貸付事業用宅地とは、相続開始前に被相続人やその親族が不動産賃貸事業するために使用していた土地で、被相続人の親族が取得したものをいいます。相続開始前3年以内に貸付事業が開始された場合は、貸付事業用宅地には該当せず、特例は適用できないものとされています。

貸付事業用宅地に特例を適用するための要件

  • 相続税の申告期限まで土地を保有し続け不動産賃貸事業を継続すること

貸付事業用宅地の減額の適用対象となる限度面積は200㎡、減額割合は50%です。

その他共通の適用要件

小規模宅地等の特例を適用するには、相続税申告書を提出することが要件となります。特例を適用した結果、課税価格が基礎控除額を下回ることとなり、相続税がゼロとなる場合でも、相続税の申告書を提出しなければいけません。
また、この特例の適用を受けるためには、相続税の申告期限までに土地の遺産分割が確定していなければなりません。遺産分割を確定できない場合、申告期限後3年以内に遺産分割が行われたならば、適用を受けることができます。

なお、適用対象となる土地が複数ある場合、4つの区分のうちどの特例の適用を選択するべきか、問題となることがあります。選択のやり方によって、課税価格が減額される大きさが異なるからです。当然ですが、大きく減額されるほうが税負担が軽くなるので有利です。

適用可能な土地が、特定居住用宅地と特定事業用宅地である場合、限度面積は特定居住用宅地が330㎡まで、特定事業用宅地が400㎡までとなりますが、2つの区分を完全併用できます。すなわち、限度面積は、合計した730㎡まで拡大します。
これに対して、いずれかに貸付事業用宅地を選択する場合には一定の調整計算が必要となり、完全併用することはできません。

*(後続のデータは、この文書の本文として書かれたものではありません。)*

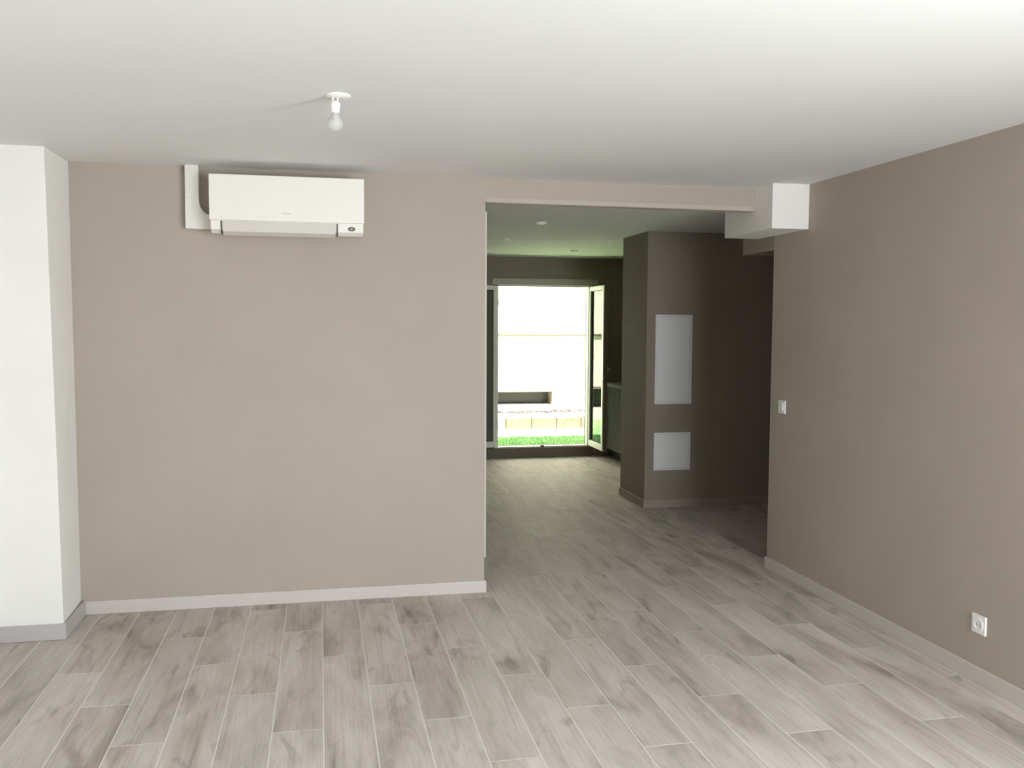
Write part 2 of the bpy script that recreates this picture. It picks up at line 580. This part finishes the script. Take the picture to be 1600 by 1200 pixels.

それぞれの限度面積と減額割合について正確に覚えておきましょう

この記事のまとめ

  • 小規模宅地等の特例は、相続人の相続税負担を軽減する制度
  • 特例を適用すると、被相続人や親族が住んでいたり事業に使っていたりする土地の評価額から一定割合を減額できる
  • 特例は特定居住用宅地・特定事業用宅地・特定同族会社事業用宅地・貸付事業用宅地の4つの区分に分かれて適用される
  • 各区分ごとに減額の適用対象面積と割合が定められている
  • 特例を適用するには相続税申告書の提出と土地の遺産分割の確定が必要
  • 複数の特例が適用可能な場合、適用区分の選択によって減額の大きさが異なる
  • 特定居住用宅地と特定事業用宅地を併用することで限度面積が拡大するが、貸付事業用宅地を選択する場合は調整計算が必要

小規模宅地等の特例に関する動画は、こちらをクリックしてご視聴ください

今回は小規模宅地等の特例について解説しました。
特定居住用宅地、特定事業用宅地、特定同族会社事業用宅地、貸付事業用宅地、それぞれの限度
面積と減額割合について、正確に覚えておきましょう。